WORK TO BE COMPLETED:
Nothing outside the range from the line with "Build this scene" to the line with "return (p1+d1*s+p2+d2*t)/2" belongs in the copy, and no pictures do either; repeat that range exactly.

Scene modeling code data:
---+---

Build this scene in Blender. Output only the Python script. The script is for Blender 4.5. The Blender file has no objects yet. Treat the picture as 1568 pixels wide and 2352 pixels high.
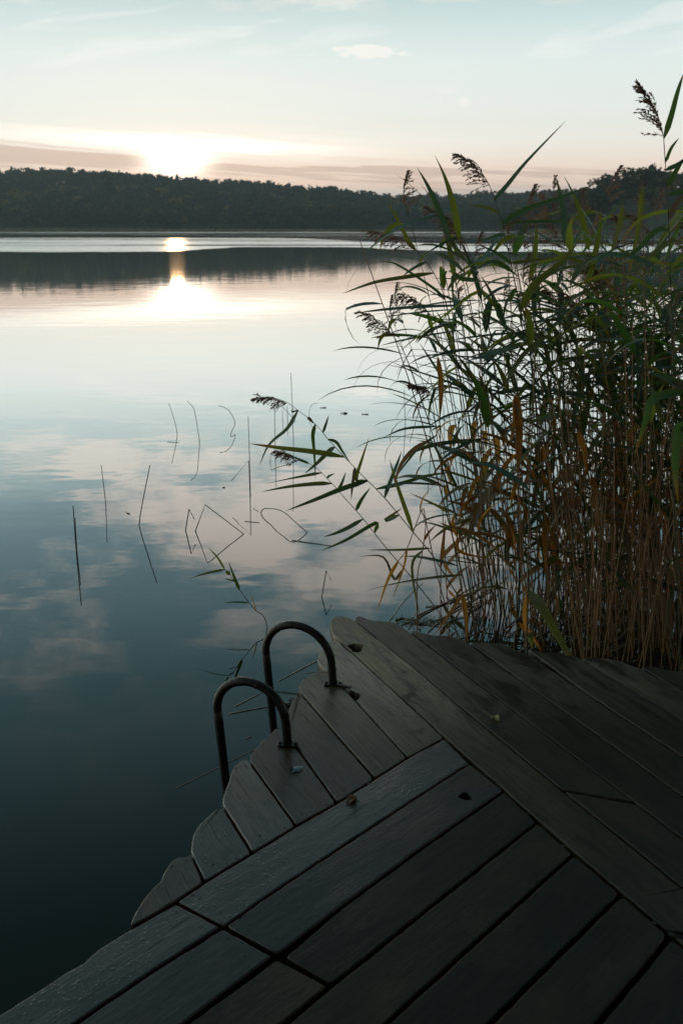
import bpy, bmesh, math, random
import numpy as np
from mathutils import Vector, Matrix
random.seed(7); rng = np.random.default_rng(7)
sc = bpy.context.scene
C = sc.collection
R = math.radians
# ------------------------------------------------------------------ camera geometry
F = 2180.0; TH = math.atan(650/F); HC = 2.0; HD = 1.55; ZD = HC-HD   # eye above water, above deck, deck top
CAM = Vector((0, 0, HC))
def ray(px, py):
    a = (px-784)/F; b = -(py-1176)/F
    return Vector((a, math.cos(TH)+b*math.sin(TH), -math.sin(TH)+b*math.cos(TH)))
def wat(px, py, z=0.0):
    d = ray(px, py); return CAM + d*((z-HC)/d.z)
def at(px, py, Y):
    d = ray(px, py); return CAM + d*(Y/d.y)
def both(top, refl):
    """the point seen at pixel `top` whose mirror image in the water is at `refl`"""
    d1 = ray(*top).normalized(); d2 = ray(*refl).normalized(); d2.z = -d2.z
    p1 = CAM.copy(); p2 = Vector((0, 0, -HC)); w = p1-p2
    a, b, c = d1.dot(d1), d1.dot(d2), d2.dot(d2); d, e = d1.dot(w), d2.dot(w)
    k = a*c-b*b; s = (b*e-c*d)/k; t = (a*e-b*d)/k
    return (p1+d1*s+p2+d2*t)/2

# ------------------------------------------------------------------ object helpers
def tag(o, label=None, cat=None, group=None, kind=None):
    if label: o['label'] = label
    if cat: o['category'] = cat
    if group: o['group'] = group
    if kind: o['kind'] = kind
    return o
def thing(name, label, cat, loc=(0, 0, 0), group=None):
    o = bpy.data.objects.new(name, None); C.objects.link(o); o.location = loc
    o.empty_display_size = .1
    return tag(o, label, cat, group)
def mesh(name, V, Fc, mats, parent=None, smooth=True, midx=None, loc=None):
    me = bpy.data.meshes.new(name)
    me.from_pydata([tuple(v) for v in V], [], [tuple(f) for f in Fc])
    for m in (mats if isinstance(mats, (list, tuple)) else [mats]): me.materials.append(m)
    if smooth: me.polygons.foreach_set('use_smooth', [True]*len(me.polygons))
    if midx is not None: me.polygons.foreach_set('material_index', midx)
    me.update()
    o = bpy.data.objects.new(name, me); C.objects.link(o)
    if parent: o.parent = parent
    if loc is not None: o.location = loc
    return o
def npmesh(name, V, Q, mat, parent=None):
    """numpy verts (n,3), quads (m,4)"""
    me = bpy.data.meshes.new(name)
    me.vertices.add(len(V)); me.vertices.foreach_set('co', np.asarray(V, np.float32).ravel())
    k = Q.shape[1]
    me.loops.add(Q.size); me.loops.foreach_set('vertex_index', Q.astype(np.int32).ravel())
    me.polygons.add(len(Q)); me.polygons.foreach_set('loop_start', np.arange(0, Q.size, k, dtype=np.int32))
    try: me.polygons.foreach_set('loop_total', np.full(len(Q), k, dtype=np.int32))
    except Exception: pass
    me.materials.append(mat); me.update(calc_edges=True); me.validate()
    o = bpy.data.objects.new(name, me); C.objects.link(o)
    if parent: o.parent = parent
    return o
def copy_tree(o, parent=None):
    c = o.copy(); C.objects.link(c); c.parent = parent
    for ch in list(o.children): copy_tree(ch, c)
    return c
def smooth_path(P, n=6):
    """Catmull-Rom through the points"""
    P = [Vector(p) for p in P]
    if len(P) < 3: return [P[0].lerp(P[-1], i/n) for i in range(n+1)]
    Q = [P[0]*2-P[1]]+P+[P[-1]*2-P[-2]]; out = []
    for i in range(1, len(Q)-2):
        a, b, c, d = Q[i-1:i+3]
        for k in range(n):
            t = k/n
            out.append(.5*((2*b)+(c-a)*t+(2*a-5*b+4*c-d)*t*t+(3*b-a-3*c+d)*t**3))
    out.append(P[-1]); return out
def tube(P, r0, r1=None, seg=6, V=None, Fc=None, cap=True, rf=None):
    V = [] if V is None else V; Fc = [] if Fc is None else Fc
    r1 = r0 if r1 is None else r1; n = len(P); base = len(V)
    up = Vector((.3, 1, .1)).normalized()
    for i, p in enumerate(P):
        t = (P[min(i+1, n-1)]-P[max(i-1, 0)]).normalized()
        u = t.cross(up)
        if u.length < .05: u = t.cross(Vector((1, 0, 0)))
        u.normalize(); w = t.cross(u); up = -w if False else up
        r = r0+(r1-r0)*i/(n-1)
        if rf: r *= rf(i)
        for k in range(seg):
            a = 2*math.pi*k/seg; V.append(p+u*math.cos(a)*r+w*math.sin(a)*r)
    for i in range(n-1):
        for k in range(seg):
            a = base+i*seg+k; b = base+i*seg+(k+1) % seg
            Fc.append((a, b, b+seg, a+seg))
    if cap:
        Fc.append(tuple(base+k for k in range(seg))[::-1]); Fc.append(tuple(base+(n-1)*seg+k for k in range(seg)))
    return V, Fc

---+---

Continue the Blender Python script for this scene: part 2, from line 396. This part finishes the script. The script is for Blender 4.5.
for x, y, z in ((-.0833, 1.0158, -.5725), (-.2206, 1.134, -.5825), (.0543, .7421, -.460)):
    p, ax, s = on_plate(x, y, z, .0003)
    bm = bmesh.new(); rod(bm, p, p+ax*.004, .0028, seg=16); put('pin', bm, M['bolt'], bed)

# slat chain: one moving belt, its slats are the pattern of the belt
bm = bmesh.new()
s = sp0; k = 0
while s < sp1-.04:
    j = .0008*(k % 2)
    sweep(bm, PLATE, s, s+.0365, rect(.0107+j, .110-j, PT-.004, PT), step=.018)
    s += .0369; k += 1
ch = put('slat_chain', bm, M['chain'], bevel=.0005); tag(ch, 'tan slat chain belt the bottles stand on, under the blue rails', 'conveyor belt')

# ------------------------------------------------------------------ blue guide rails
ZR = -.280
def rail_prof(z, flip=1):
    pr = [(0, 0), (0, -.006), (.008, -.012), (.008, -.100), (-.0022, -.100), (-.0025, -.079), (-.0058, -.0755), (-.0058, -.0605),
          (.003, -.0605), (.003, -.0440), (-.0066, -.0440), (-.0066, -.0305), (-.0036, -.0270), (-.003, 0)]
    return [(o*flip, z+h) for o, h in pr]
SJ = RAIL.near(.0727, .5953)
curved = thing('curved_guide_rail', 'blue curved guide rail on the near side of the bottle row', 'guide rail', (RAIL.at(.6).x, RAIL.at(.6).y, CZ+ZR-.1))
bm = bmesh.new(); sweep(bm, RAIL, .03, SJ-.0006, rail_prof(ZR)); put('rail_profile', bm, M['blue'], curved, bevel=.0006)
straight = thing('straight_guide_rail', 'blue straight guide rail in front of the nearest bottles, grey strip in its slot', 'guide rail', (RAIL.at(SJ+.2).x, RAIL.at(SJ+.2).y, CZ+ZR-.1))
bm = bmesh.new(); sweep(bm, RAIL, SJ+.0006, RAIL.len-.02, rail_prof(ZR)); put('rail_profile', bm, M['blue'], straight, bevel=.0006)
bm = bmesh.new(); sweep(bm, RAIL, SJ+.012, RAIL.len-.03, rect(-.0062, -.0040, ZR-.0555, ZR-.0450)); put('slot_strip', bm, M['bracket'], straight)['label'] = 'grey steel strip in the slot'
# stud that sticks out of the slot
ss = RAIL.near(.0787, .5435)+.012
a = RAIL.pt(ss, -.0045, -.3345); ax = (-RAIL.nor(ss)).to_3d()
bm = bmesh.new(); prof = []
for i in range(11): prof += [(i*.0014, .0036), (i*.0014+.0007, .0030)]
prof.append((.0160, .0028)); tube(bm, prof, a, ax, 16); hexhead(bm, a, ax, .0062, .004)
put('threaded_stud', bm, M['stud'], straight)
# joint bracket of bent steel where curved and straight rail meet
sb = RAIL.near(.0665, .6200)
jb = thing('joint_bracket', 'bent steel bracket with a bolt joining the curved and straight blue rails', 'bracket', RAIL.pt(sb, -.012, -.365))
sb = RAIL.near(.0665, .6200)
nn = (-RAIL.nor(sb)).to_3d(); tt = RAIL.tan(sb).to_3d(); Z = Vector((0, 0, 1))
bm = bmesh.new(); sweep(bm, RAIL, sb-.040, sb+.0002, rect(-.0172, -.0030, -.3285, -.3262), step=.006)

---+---

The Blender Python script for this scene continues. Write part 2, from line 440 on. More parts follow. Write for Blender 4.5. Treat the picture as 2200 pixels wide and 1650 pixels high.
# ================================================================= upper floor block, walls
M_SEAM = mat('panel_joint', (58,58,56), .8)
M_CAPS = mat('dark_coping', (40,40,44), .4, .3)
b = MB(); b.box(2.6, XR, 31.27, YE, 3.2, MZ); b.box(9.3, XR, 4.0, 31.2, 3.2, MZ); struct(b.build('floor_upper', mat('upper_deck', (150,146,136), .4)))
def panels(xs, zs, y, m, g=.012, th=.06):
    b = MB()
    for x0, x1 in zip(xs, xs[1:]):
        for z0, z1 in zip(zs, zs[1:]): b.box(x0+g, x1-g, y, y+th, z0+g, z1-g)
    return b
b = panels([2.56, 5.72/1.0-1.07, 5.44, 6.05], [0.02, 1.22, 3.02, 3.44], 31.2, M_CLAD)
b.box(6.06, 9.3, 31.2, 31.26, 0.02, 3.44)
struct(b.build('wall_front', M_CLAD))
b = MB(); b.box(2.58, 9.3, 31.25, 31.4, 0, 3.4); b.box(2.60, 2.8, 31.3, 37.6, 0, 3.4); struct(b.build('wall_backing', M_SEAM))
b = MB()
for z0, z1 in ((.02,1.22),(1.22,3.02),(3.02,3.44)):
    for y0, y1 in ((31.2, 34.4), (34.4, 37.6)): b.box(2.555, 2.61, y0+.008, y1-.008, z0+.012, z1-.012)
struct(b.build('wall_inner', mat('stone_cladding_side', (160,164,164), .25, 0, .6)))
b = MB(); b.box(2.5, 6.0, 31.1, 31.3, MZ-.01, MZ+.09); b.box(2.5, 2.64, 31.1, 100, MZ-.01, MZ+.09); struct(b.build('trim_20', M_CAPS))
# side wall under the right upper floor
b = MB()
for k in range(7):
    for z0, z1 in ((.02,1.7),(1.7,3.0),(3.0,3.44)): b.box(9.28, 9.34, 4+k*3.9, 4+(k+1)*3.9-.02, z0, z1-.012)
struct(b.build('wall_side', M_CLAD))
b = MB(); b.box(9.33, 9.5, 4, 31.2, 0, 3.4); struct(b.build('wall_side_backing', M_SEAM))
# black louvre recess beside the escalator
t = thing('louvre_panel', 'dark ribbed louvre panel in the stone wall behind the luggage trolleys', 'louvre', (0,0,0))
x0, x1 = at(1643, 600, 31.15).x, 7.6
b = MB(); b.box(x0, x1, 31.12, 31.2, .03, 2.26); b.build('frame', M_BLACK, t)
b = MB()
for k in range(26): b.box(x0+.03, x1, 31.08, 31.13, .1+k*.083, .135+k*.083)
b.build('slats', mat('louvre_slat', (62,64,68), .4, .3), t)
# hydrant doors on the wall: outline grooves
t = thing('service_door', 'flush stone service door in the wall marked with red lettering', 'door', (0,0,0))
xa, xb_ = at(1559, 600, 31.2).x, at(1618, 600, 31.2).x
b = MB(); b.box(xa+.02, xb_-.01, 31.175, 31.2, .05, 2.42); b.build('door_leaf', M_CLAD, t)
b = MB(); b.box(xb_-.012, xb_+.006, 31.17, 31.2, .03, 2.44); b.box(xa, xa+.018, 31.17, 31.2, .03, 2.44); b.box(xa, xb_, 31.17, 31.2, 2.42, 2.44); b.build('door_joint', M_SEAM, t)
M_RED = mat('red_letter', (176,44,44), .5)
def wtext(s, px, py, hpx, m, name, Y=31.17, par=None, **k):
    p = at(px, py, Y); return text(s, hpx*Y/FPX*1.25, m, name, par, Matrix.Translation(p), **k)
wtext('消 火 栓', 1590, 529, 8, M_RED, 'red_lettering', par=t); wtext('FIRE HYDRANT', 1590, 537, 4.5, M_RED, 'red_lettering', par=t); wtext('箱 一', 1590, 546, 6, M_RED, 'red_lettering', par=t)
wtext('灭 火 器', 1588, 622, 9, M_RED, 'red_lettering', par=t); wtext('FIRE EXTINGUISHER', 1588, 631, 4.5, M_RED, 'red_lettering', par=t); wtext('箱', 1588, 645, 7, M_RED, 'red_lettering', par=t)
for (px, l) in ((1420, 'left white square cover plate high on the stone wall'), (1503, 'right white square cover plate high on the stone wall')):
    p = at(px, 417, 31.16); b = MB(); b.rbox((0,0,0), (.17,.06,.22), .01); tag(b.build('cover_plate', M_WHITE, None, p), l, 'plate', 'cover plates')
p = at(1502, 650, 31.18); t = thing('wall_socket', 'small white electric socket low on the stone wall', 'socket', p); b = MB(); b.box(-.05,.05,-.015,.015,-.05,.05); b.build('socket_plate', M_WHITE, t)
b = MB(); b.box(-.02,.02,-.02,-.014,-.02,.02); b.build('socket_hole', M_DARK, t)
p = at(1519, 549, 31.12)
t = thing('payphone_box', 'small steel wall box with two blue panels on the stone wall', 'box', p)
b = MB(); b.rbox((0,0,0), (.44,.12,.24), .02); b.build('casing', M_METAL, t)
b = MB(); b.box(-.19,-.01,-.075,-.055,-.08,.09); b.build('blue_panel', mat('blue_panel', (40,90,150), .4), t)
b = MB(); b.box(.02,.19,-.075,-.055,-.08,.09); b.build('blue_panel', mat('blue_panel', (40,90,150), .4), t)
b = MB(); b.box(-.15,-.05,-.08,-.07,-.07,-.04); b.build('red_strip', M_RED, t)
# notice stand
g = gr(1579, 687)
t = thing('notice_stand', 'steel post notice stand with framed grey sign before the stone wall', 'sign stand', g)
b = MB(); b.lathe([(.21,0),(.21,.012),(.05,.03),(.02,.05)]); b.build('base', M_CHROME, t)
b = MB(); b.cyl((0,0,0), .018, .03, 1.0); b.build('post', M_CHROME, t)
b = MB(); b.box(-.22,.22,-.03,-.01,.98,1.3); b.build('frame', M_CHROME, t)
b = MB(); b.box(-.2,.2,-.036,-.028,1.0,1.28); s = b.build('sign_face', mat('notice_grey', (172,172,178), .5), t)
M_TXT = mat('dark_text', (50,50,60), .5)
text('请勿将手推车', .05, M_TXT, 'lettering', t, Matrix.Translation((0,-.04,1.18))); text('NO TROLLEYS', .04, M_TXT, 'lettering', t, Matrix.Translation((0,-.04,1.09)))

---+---

IN RESPONSE:
Build this scene in Blender. Output only the Python script. The script is for Blender 4.5. The Blender file has no objects yet. Treat the picture as 1568 pixels wide and 2352 pixels high.
import bpy, bmesh, math, random
import numpy as np
from mathutils import Vector, Matrix
random.seed(7); rng = np.random.default_rng(7)
sc = bpy.context.scene
C = sc.collection
R = math.radians
# ------------------------------------------------------------------ camera geometry
F = 2180.0; TH = math.atan(650/F); HC = 2.0; HD = 1.55; ZD = HC-HD   # eye above water, above deck, deck top
CAM = Vector((0, 0, HC))
def ray(px, py):
    a = (px-784)/F; b = -(py-1176)/F
    return Vector((a, math.cos(TH)+b*math.sin(TH), -math.sin(TH)+b*math.cos(TH)))
def wat(px, py, z=0.0):
    d = ray(px, py); return CAM + d*((z-HC)/d.z)
def at(px, py, Y):
    d = ray(px, py); return CAM + d*(Y/d.y)
def both(top, refl):
    """the point seen at pixel `top` whose mirror image in the water is at `refl`"""
    d1 = ray(*top).normalized(); d2 = ray(*refl).normalized(); d2.z = -d2.z
    p1 = CAM.copy(); p2 = Vector((0, 0, -HC)); w = p1-p2
    a, b, c = d1.dot(d1), d1.dot(d2), d2.dot(d2); d, e = d1.dot(w), d2.dot(w)
    k = a*c-b*b; s = (b*e-c*d)/k; t = (a*e-b*d)/k
    return (p1+d1*s+p2+d2*t)/2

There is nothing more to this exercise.